菊地 戦力的には充実していたいと思うんですけど、田尻さん的にここが誤算だったなという部分はありますか?

田尻 誤算でいえば、開幕6試合目で栗原(陵矢)選手が膝を負傷してシーズン絶望になったことですよね。開幕から非常に好調で、今年どれだけの活躍をしてくれるんだろうって、すごく楽しみだったんですよね。打線の軸といってもおかしくない存在感を示していましたから、その栗原選手の離脱は本当に痛かったですよね。

菊地 近年はケガ人がどうしても出てしまうというのが、チームとしての課題になっているような気がしますね。

田尻 そうですね。栗原選手に限らずかなりケガ人が多かった印象がありますね。柳田(悠岐)選手も一時期離脱がありましたし、セカンドで一番に定着していた三森(大貴)選手も骨折がありましたし、ピッチャーも新加入して絶対的なセットアッパーとして活躍していた又吉(克樹)投手が7月に足を骨折する事態もありました。
 正直「故障者がいなければ......」というのがホークスファンの誰もが思ったところだと思うんですよね。本当に痛かったですよね。

菊地 一方で、藤井(皓哉)投手のような新しい戦力が鮮烈に活躍をしたシーズンでもありましたね。

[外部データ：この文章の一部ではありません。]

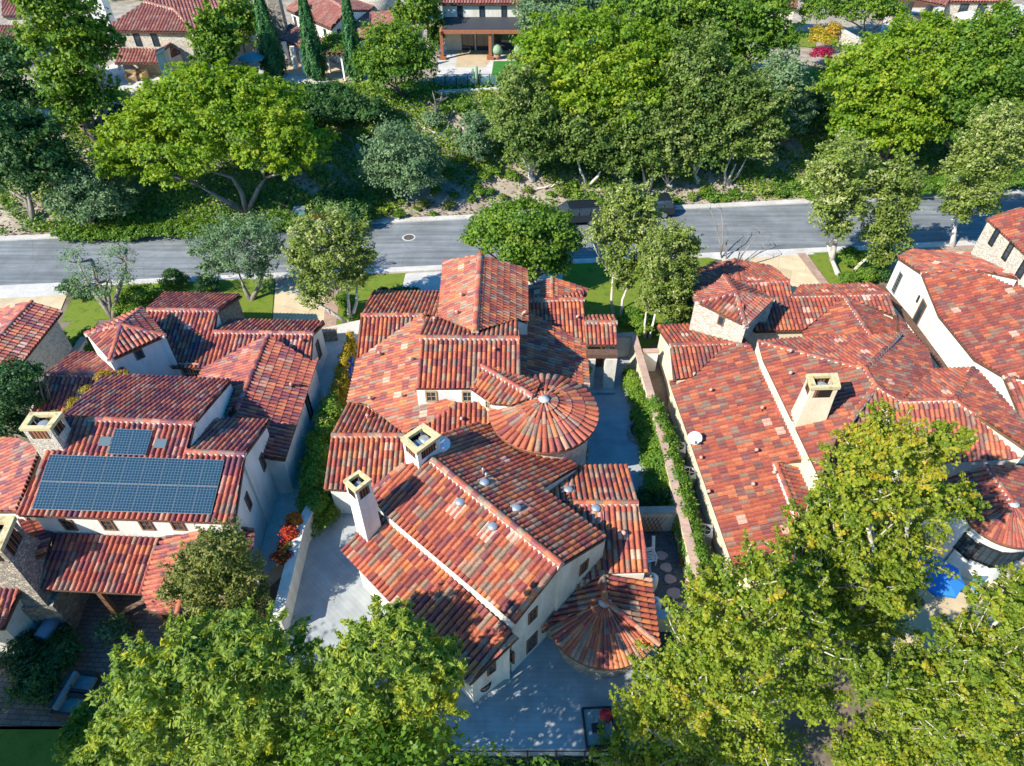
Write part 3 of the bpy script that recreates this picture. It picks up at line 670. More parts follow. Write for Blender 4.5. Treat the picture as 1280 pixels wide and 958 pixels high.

田尻 そうですね。藤井投手もそうですし、藤本(博史)監督が「筑後ホークス」なんて愛称をつけていた、ファームの筑後で鍛えられてきた若鷹たちが、(これまでは)なかなか出番がなくてもがき苦しんでいたんですけどようやく1軍で出番がきて、そこですぐに結果を出してくれたんですよね。
 野村大樹選手ですとか、増田珠選手、渡邉陸選手、谷川原健太選手、挙げていったら何人も名前が出ちゃうんですけど、若い選手がアピールできたこと、もちろんそこで経験も積めたのでチームの底上げができた2022年シーズンだったかなと思います。